Égaré dans une Fraternité (Critique de Goat)
La Berlinale, ce n’est pas que la compétition officielle, c’est aussi la sélection Panorama qui nous permet de découvrir des films venus du monde entier. Alors avant le festival, on parcourt le programme, on lit les synopsis, on jette un œil au casting et à l’équipe. Ce qui donne lieu à des (bonnes ou mauvaises) surprises. Ici, avec ce film d’Andrew Neel, on est catapulté dans le thème des fraternités universitaires masculines aux US. Découverte d’un long métrage intéressant.
Synopsis : Se remettant d’une terrible agression, un jeune homme de 19 ans s’engage dans la confrérie de son frère afin de prouver sa virilité. Ce qu’il se passe là-bas, au nom de la « fraternité », met à l’épreuve les garçons et leurs relations de manière brutale.
Après Spring Breakers vu du côté des filles, c’est au tour de la gente masculine américaine d’être mise à l’épreuve. Pas de grands rapports entre les deux films, si ce n’est la présence au casting d’un acteur/chanteur passé par l’écurie Disney, Nick Jonas, bien décider lui aussi à casser son image d’enfant sage (coke, alcool et sexe au programme donc).
La fraternité américaine fait office de point d’entrée pour traiter d’une thématique forte, celle de la violence. L’incursion se fait par une histoire touchante : celle d’un jeune homme qui essaie de retrouver une vie normale après son agression. La plongée dans le monde des clubs étudiants et de leur bizutage violent n’est que résultante de cette tentative de réadaptation, de normalité.
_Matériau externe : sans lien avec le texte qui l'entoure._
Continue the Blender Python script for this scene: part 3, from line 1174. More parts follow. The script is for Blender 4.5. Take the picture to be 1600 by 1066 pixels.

Nous regardons ce monde à travers les yeux de Brad, personnage principal attachant, extrêmement bien caractérisé et finement joué par Ben Schnetzer. On est affecté par sa culpabilité de n’avoir pu répliquer et on se pose la même question que lui : comment parvient-on à retrouver une vie normale, une sérénité, après une agression violente où l’on a été incapable de se défendre ? Le personnage, à l’aube de sa vie d’adulte, se cherche et tente de se construire en s’intégrant parmi ceux qu’ils pensent faire partie d’une normalité, les populaires élèves de la fraternité Phi Sigma Mu (à laquelle son frère appartient). Brad et son nouveau colocataire vont en voir de toutes les couleurs, rituels/épreuves de passage des jeunes étudiants : alcool, vomi, harcèlement, tout y passe. Sous couvert de blagues et d’humour, c’est le royaume des bullies : homophobies, railleries, ils font de la vie de leurs bizuts un véritable cauchemar.
Inspiré de faits réels, le scénario coécrit par David Gordon Green (Joe, King of Texas) fait froid dans le dos. La mise en scène est sobre, les comédiens jouent juste et il ne nous en faut pas plus pour être happé par cette histoire effrayante. Cette bande de jeunes complètement cons, dont le vieux James Franco qui fait une apparition (il est également coproducteur), nous écœure et donne lieu à des scènes proches du dégout, nécessaires à la totale compréhension des enjeux.
Le film n’est, certes, pas parfait (mise en scène un peu trop classique), mais il a le mérite d’avoir un vrai propos et de marquer les esprits.
Goat se plante dans notre esprit et on ne l’oubliera pas de si tôt.
Pas de bande-annonce mais un extrait du film sur le site de la Berlinale.
Goat, 2016, 1h42, USA, d’Andrew Neel, avec Ben Schnetzer, Nick Jonas, Gus Halper, James Franco… Pas de date de sortie annoncée en France.